Is there reason to be an optimist then? “I am optimistic. The Scottish Book Trust asked me to write a personal essay for their website and I wrote that it would be impossible to get my kids up, get their teeth brushed and get them through the day without optimism. I’ve got to believe we’re going to make this better.
“I’m a very cautious optimist. I’m a pessimistic optimist. But as exhausting as activism can be, we’ve got to keep on trying to make a better world.”
There is hope. Today’s teenagers, after all, seem the very antithesis of the idea that young people are not interested in politics.

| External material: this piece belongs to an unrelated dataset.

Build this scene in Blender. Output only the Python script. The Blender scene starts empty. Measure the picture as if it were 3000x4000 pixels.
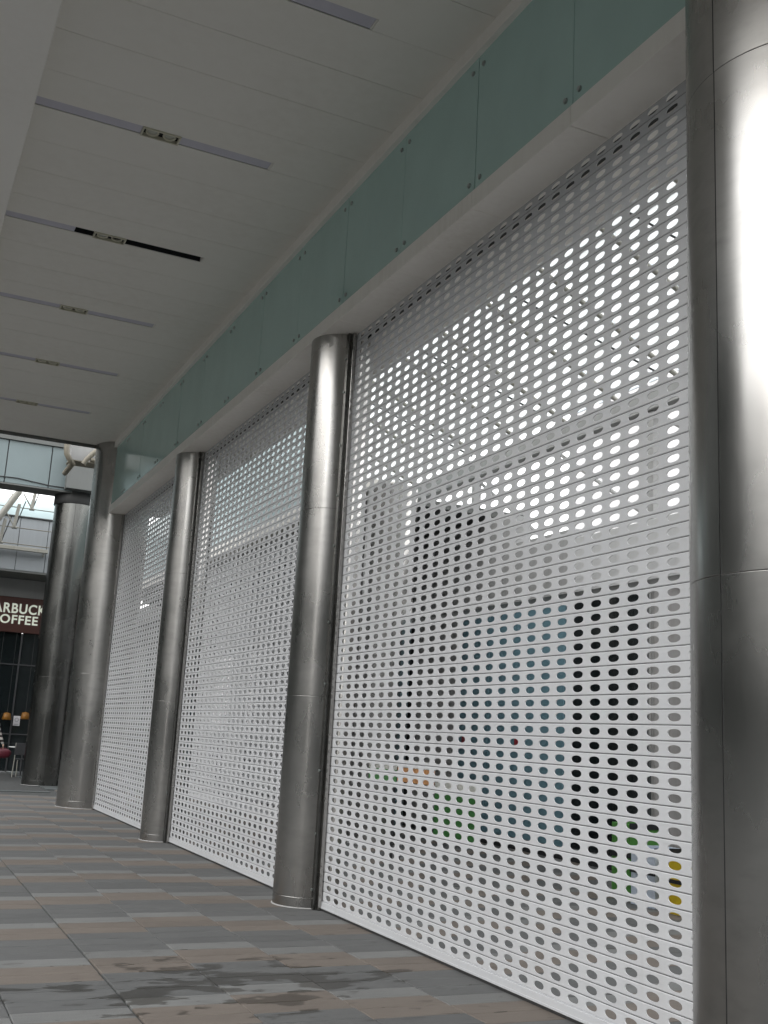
import bpy, bmesh, math, random
from mathutils import Vector, Matrix
random.seed(7)
R = math.radians
sc = bpy.context.scene
C = sc.collection

# ------------------------------------------------------------------ camera
cam_d = bpy.data.cameras.new('camera'); cam = bpy.data.objects.new('camera', cam_d); C.objects.link(cam)
cam_d.sensor_fit = 'VERTICAL'; cam_d.sensor_height = 32.0; cam_d.lens = 4146.99 / 4000 * 32.0
cam_d.clip_start = 0.05; cam_d.clip_end = 2000
yaw, pitch, roll = R(24.73855), R(12.06880), R(3.11206)
fw = Vector((math.sin(yaw) * math.cos(pitch), math.cos(yaw) * math.cos(pitch), math.sin(pitch)))
rt = Vector((math.cos(yaw), -math.sin(yaw), 0)); up = rt.cross(fw)
r2 = rt * math.cos(roll) + up * math.sin(roll); u2 = -rt * math.sin(roll) + up * math.cos(roll)
M = Matrix((r2, u2, -fw)).transposed().to_4x4(); M.translation = Vector((-3.6749, 0, 1.4470))
cam.matrix_world = M
sc.camera = cam

# ------------------------------------------------------------------ sky and sun (overcast)
SUN_EL, SUN_AZ = R(26), R(258)          # azimuth clockwise from +Y
w = bpy.data.worlds.new('World'); sc.world = w; w.use_nodes = True
nt = w.node_tree; nt.nodes.clear()
sky = nt.nodes.new('ShaderNodeTexSky'); sky.sky_type = 'NISHITA'; sky.sun_disc = False
sky.sun_elevation = SUN_EL; sky.sun_rotation = SUN_AZ; sky.air_density = 2.0; sky.dust_density = 1.0; sky.ozone_density = 1.0
hs = nt.nodes.new('ShaderNodeHueSaturation'); hs.inputs['Saturation'].default_value = 0.18
bg = nt.nodes.new('ShaderNodeBackground'); bg.inputs['Strength'].default_value = 0.15
wo = nt.nodes.new('ShaderNodeOutputWorld')
cl = nt.nodes.new('ShaderNodeMix'); cl.data_type = 'RGBA'; cl.inputs[0].default_value = 0.55      # even cloud layer over the whole dome
cl.inputs[7].default_value = (5.6, 5.65, 5.75, 1)
nt.links.new(sky.outputs[0], hs.inputs['Color']); nt.links.new(hs.outputs[0], cl.inputs[6]); nt.links.new(cl.outputs[2], bg.inputs['Color']); nt.links.new(bg.outputs[0], wo.inputs['Surface'])
sl = bpy.data.lights.new('sun', 'SUN'); sl.energy = 0.5; sl.angle = R(60); sl.color = (1.0, 0.985, 0.965)
so = bpy.data.objects.new('sun', sl); C.objects.link(so)
sd = Vector((math.sin(SUN_AZ) * math.cos(SUN_EL), math.cos(SUN_AZ) * math.cos(SUN_EL), math.sin(SUN_EL)))
so.rotation_euler = sd.to_track_quat('Z', 'Y').to_euler(); so.location = (-20, -10, 40)
vs = sc.view_settings
vs.view_transform = 'Standard'; vs.look = 'None'; vs.gamma = 1.0; vs.use_curve_mapping = False; vs.exposure = 1.88
sc.cycles.max_bounces = 10; sc.cycles.diffuse_bounces = 6; sc.cycles.glossy_bounces = 5; sc.cycles.transparent_max_bounces = 16

# ------------------------------------------------------------------ materials
MATS = {}
def newmat(name):
    m = bpy.data.materials.new(name); m.use_nodes = True
    b = m.node_tree.nodes['Principled BSDF']; MATS[name] = m
    return m, m.node_tree, b
def N(t, kind, **kw):
    n = t.nodes.new(kind)
    for k, v in kw.items():
        if k.startswith('i_'): n.inputs[k[2:]].default_value = v
        else: setattr(n, k, v)
    return n
def mathn(t, op, a, b=None, clamp=False):
    n = t.nodes.new('ShaderNodeMath'); n.operation = op; n.use_clamp = clamp
    for i, v in enumerate((a, b)):
        if v is None: continue
        if isinstance(v, (int, float)): n.inputs[i].default_value = v
        else: t.links.new(v, n.inputs[i])
    return n.outputs[0]
def maprange(t, v, a, b, c, d):
    n = t.nodes.new('ShaderNodeMapRange'); n.clamp = True
    t.links.new(v, n.inputs[0])
    for i, x in enumerate((a, b, c, d)): n.inputs[i + 1].default_value = x
    return n.outputs[0]
def mixc(t, fac, a, b, mode='MIX'):
    n = t.nodes.new('ShaderNodeMix'); n.data_type = 'RGBA'; n.blend_type = mode
    for s, v in ((0, fac), (6, a), (7, b)):
        if isinstance(v, (int, float)): n.inputs[s].default_value = v
        elif isinstance(v, tuple): n.inputs[s].default_value = (*v, 1)
        else: t.links.new(v, n.inputs[s])
    return n.outputs[2]
def coords(t, kind='pos', scale=(1, 1, 1)):
    if kind == 'pos': s = t.nodes.new('ShaderNodeNewGeometry').outputs['Position']
    else: s = t.nodes.new('ShaderNodeTexCoord').outputs['Object']
    mp = t.nodes.new('ShaderNodeMapping'); mp.inputs['Scale'].default_value = scale
    t.links.new(s, mp.inputs[0]); return mp.outputs[0]
def noise(t, co, scale, detail=4, rough=0.55):
    n = t.nodes.new('ShaderNodeTexNoise'); n.inputs['Scale'].default_value = scale
    n.inputs['Detail'].default_value = detail; n.inputs['Roughness'].default_value = rough
    t.links.new(co, n.inputs['Vector']); return n.outputs['Fac']
def paint(name, col, rough=0.5, dirt=0.12, scale=1.5, spec=0.5, metallic=0.0, streak=True, bump=0.0):
    """painted / plain surface with slight vertical dirt streaks, clouding and uneven gloss"""
    m, t, b = newmat(name)
    co = coords(t); n1 = noise(t, co, scale, 5)
    n2 = noise(t, coords(t, scale=(9, 9, 0.5) if streak else (5, 5, 5)), 2.0, 4)
    f = mathn(t, 'MULTIPLY', maprange(t, n1, .35, .75, 0, 1), maprange(t, n2, .35, .7, .2, 1))
    dk = tuple(c * (1 - dirt * k) for c, k in zip(col, (1.6, 1.75, 2.0)))
    t.links.new(mixc(t, f, col, dk), b.inputs['Base Color'])
    t.links.new(maprange(t, n2, .3, .7, rough - .06, rough + .08), b.inputs['Roughness'])
    b.inputs['Metallic'].default_value = metallic; b.inputs['Specular IOR Level'].default_value = spec
    if bump:
        bp = t.nodes.new('ShaderNodeBump'); bp.inputs['Strength'].default_value = bump; bp.inputs['Distance'].default_value = .01
        t.links.new(noise(t, co, scale * 12, 6), bp.inputs['Height']); t.links.new(bp.outputs[0], b.inputs['Normal'])
    return m
def steel(name, col, rough):
    m, t, b = newmat(name)
    co = coords(t)
    fine = noise(t, coords(t, scale=(14, 14, 1.0)), 3.0, 2)
    cl = noise(t, coords(t, scale=(1.2, 1.2, .7)), 1.6, 4)
    smear = noise(t, coords(t, scale=(4, 4, 9)), 1.3, 5)
    f = mathn(t, 'MULTIPLY', maprange(t, cl, .4, .7, 0, 1), maprange(t, smear, .45, .75, 0, 1))
    dk = tuple(c * .62 for c in col)
    t.links.new(mixc(t, mathn(t, 'MULTIPLY', f, .6), col, dk), b.inputs['Base Color'])
    b.inputs['Metallic'].default_value = 1.0
    r0 = mathn(t, 'ADD', maprange(t, cl, .3, .7, rough - .06, rough + .07), maprange(t, fine, .3, .7, -.004, .004))
    t.links.new(r0, b.inputs['Roughness'])
    return m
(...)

“ It was possibly the case for my generation,” she suggests. “We were distracted by Britpop and Cool Britannia. I have so much admiration for teenagers now. They’re amazing, they’re absolutely amazing. They’re not taking any shit. I am excited to see where that energy goes. I really am. I want to raise my kids in the spirit of that energy as well and make them aware of it.”
Early days yet. But at least the new generation are following in the family tradition, Innes says.
“I took them on the climate march last summer in Glasgow. They both fell asleep.”
Scabby Queen by Kirstin Innes is published by Fourth Estate on Thursday, priced £12.99.